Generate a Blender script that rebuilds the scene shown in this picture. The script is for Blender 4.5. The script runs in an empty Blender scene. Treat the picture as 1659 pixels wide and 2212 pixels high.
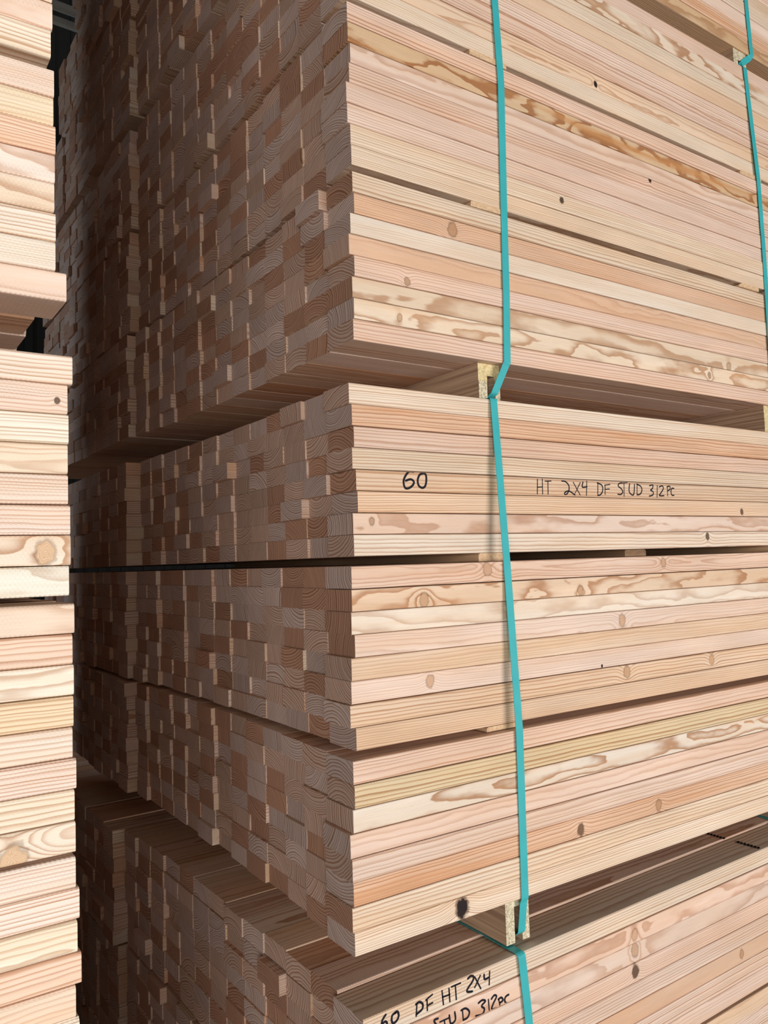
import bpy, math, random
import numpy as np
from mathutils import Matrix, Vector
from mathutils.bvhtree import BVHTree

rnd = random.Random(7)
sc = bpy.context.scene
COL = sc.collection
ZF = 1.096                                   # height of the lumber's reference level above the floor

# ------------------------------------------------------------------ camera, world, lights
F_PX = 1729.985
C_POS = Vector((-0.72473, -1.152686, 0.625139 + ZF))
C_R = Vector((0.8258035, -0.5630960, -0.0311666))
C_U = Vector((-0.0090792, -0.0685314, 0.9976076))
C_D = Vector((0.5638848, 0.8235450, 0.0617059))
cam = bpy.data.cameras.new('camera')
cam.sensor_fit = 'AUTO'; cam.sensor_width = 36.0
cam.lens = 36.0 * F_PX / 2212.0
cam.clip_start = 0.02; cam.clip_end = 60
cam_o = bpy.data.objects.new('camera', cam); COL.objects.link(cam_o)
cam_o.matrix_world = Matrix(((C_R.x, C_U.x, -C_D.x, C_POS.x), (C_R.y, C_U.y, -C_D.y, C_POS.y),
                             (C_R.z, C_U.z, -C_D.z, C_POS.z), (0, 0, 0, 1)))
sc.camera = cam_o

w = bpy.data.worlds.new('world'); sc.world = w; w.use_nodes = True
w.node_tree.nodes['Background'].inputs[0].default_value = (0.95, 0.97, 1.0, 1)
w.node_tree.nodes['Background'].inputs[1].default_value = 0.06


def area(name, loc, target, sx, sy, watts, col):
    l = bpy.data.lights.new(name, 'AREA'); l.shape = 'RECTANGLE'; l.size = sx; l.size_y = sy
    l.energy = watts; l.color = col
    o = bpy.data.objects.new(name, l); COL.objects.link(o)
    o.location = loc
    o.rotation_euler = (Vector(target) - Vector(loc)).to_track_quat('-Z', 'Y').to_euler()
    return o


# daylight through the open yard door behind the camera, and through the far end of the aisle
area('daylight_yard_door', (1.75, -5.2, 1.45), (1.75, 0, 1.5), 3.0, 2.5, 218, (0.985, 0.985, 1.0))
area('added_side_light', (-4.0, -5.2, 1.45), (-2.4, 0, 1.5), 3.8, 2.5, 250, (0.985, 0.985, 1.0))  # added light, no known door; reaches the near columns, leaves the deep aisle dark
area('daylight_far_door', (-3.4, 4.9, 2.7), (0.0, 2.1, 2.7), 1.0, 2.4, 55, (0.84, 0.92, 1.0))

sc.view_settings.view_transform = 'Standard'
sc.view_settings.look = 'None'
sc.view_settings.exposure = 0.0
sc.view_settings.gamma = 1.0
sc.view_settings.use_curve_mapping = False


def lin(rgb):
    out = []
    for c in rgb:
        c /= 255.0
        out.append(c / 12.92 if c <= 0.04045 else ((c + 0.055) / 1.055) ** 2.4)
    return out


# ------------------------------------------------------------------ materials
class NT:
    def __init__(self, name):
        self.m = bpy.data.materials.new(name); self.m.use_nodes = True
        self.t = self.m.node_tree
        self.b = self.t.nodes['Principled BSDF']

    def n(self, kind, **kw):
        nd = self.t.nodes.new(kind)
        for k, v in kw.items():
            setattr(nd, k, v)
        return nd

    def put(self, sock, v):
        if isinstance(v, bpy.types.NodeSocket):
            self.t.links.new(v, sock)
        elif v is not None:
            sock.default_value = v

    def math(self, op, a, b=None, c=None, clamp=False):
        nd = self.n('ShaderNodeMath', operation=op); nd.use_clamp = clamp
        for i, v in enumerate((a, b, c)):
            if v is not None:
                self.put(nd.inputs[i], v)
        return nd.outputs[0]

    def step(self, x, lo, hi, a=0.0, b=1.0):
        nd = self.n('ShaderNodeMapRange', interpolation_type='SMOOTHSTEP')
        for i, v in enumerate((x, lo, hi, a, b)):
            self.put(nd.inputs[i], v)
        return nd.outputs[0]

    def comb(self, x, y, z):
        nd = self.n('ShaderNodeCombineXYZ')
        for i, v in enumerate((x, y, z)):
            self.put(nd.inputs[i], v)
        return nd.outputs[0]

    def noise(self, vec, scale, detail=2.0, rough=0.5):
        nd = self.n('ShaderNodeTexNoise')
        self.put(nd.inputs['Vector'], vec)
        nd.inputs['Scale'].default_value = scale
        nd.inputs['Detail'].default_value = detail
        nd.inputs['Roughness'].default_value = rough
        return nd

    def mix(self, f, a, b, blend='MIX'):
        nd = self.n('ShaderNodeMix', data_type='RGBA', blend_type=blend)
        self.put(nd.inputs[0], f); self.put(nd.inputs[6], a); self.put(nd.inputs[7], b)
        return nd.outputs[2]

    def attr(self, name):
        return self.n('ShaderNodeAttribute', attribute_name=name)

    def sep(self, s):
        nd = self.n('ShaderNodeSeparateXYZ'); self.put(nd.inputs[0], s)
        return nd.outputs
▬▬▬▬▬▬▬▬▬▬
Direction :: Images in the data above are to be skipped. Retype all other material exactly.

Result of the exercise ::
Generate a Blender script that rebuilds the scene shown in this picture. The script is for Blender 4.5. The script runs in an empty Blender scene. Treat the picture as 1659 pixels wide and 2212 pixels high.
import bpy, math, random
import numpy as np
from mathutils import Matrix, Vector
from mathutils.bvhtree import BVHTree

rnd = random.Random(7)
sc = bpy.context.scene
COL = sc.collection
ZF = 1.096                                   # height of the lumber's reference level above the floor

# ------------------------------------------------------------------ camera, world, lights
F_PX = 1729.985
C_POS = Vector((-0.72473, -1.152686, 0.625139 + ZF))
C_R = Vector((0.8258035, -0.5630960, -0.0311666))
C_U = Vector((-0.0090792, -0.0685314, 0.9976076))
C_D = Vector((0.5638848, 0.8235450, 0.0617059))
cam = bpy.data.cameras.new('camera')
cam.sensor_fit = 'AUTO'; cam.sensor_width = 36.0
cam.lens = 36.0 * F_PX / 2212.0
cam.clip_start = 0.02; cam.clip_end = 60
cam_o = bpy.data.objects.new('camera', cam); COL.objects.link(cam_o)
cam_o.matrix_world = Matrix(((C_R.x, C_U.x, -C_D.x, C_POS.x), (C_R.y, C_U.y, -C_D.y, C_POS.y),
                             (C_R.z, C_U.z, -C_D.z, C_POS.z), (0, 0, 0, 1)))
sc.camera = cam_o

w = bpy.data.worlds.new('world'); sc.world = w; w.use_nodes = True
w.node_tree.nodes['Background'].inputs[0].default_value = (0.95, 0.97, 1.0, 1)
w.node_tree.nodes['Background'].inputs[1].default_value = 0.06


def area(name, loc, target, sx, sy, watts, col):
    l = bpy.data.lights.new(name, 'AREA'); l.shape = 'RECTANGLE'; l.size = sx; l.size_y = sy
    l.energy = watts; l.color = col
    o = bpy.data.objects.new(name, l); COL.objects.link(o)
    o.location = loc
    o.rotation_euler = (Vector(target) - Vector(loc)).to_track_quat('-Z', 'Y').to_euler()
    return o


# daylight through the open yard door behind the camera, and through the far end of the aisle
area('daylight_yard_door', (1.75, -5.2, 1.45), (1.75, 0, 1.5), 3.0, 2.5, 218, (0.985, 0.985, 1.0))
area('added_side_light', (-4.0, -5.2, 1.45), (-2.4, 0, 1.5), 3.8, 2.5, 250, (0.985, 0.985, 1.0))  # added light, no known door; reaches the near columns, leaves the deep aisle dark
area('daylight_far_door', (-3.4, 4.9, 2.7), (0.0, 2.1, 2.7), 1.0, 2.4, 55, (0.84, 0.92, 1.0))

sc.view_settings.view_transform = 'Standard'
sc.view_settings.look = 'None'
sc.view_settings.exposure = 0.0
sc.view_settings.gamma = 1.0
sc.view_settings.use_curve_mapping = False


def lin(rgb):
    out = []
    for c in rgb:
        c /= 255.0
        out.append(c / 12.92 if c <= 0.04045 else ((c + 0.055) / 1.055) ** 2.4)
    return out


# ------------------------------------------------------------------ materials
class NT:
    def __init__(self, name):
        self.m = bpy.data.materials.new(name); self.m.use_nodes = True
        self.t = self.m.node_tree
        self.b = self.t.nodes['Principled BSDF']

    def n(self, kind, **kw):
        nd = self.t.nodes.new(kind)
        for k, v in kw.items():
            setattr(nd, k, v)
        return nd

    def put(self, sock, v):
        if isinstance(v, bpy.types.NodeSocket):
            self.t.links.new(v, sock)
        elif v is not None:
            sock.default_value = v

    def math(self, op, a, b=None, c=None, clamp=False):
        nd = self.n('ShaderNodeMath', operation=op); nd.use_clamp = clamp
        for i, v in enumerate((a, b, c)):
            if v is not None:
                self.put(nd.inputs[i], v)
        return nd.outputs[0]

    def step(self, x, lo, hi, a=0.0, b=1.0):
        nd = self.n('ShaderNodeMapRange', interpolation_type='SMOOTHSTEP')
        for i, v in enumerate((x, lo, hi, a, b)):
            self.put(nd.inputs[i], v)
        return nd.outputs[0]

    def comb(self, x, y, z):
        nd = self.n('ShaderNodeCombineXYZ')
        for i, v in enumerate((x, y, z)):
            self.put(nd.inputs[i], v)
        return nd.outputs[0]

    def noise(self, vec, scale, detail=2.0, rough=0.5):
        nd = self.n('ShaderNodeTexNoise')
        self.put(nd.inputs['Vector'], vec)
        nd.inputs['Scale'].default_value = scale
        nd.inputs['Detail'].default_value = detail
        nd.inputs['Roughness'].default_value = rough
        return nd

    def mix(self, f, a, b, blend='MIX'):
        nd = self.n('ShaderNodeMix', data_type='RGBA', blend_type=blend)
        self.put(nd.inputs[0], f); self.put(nd.inputs[6], a); self.put(nd.inputs[7], b)
        return nd.outputs[2]

    def attr(self, name):
        return self.n('ShaderNodeAttribute', attribute_name=name)

    def sep(self, s):
        nd = self.n('ShaderNodeSeparateXYZ'); self.put(nd.inputs[0], s)
        return nd.outputs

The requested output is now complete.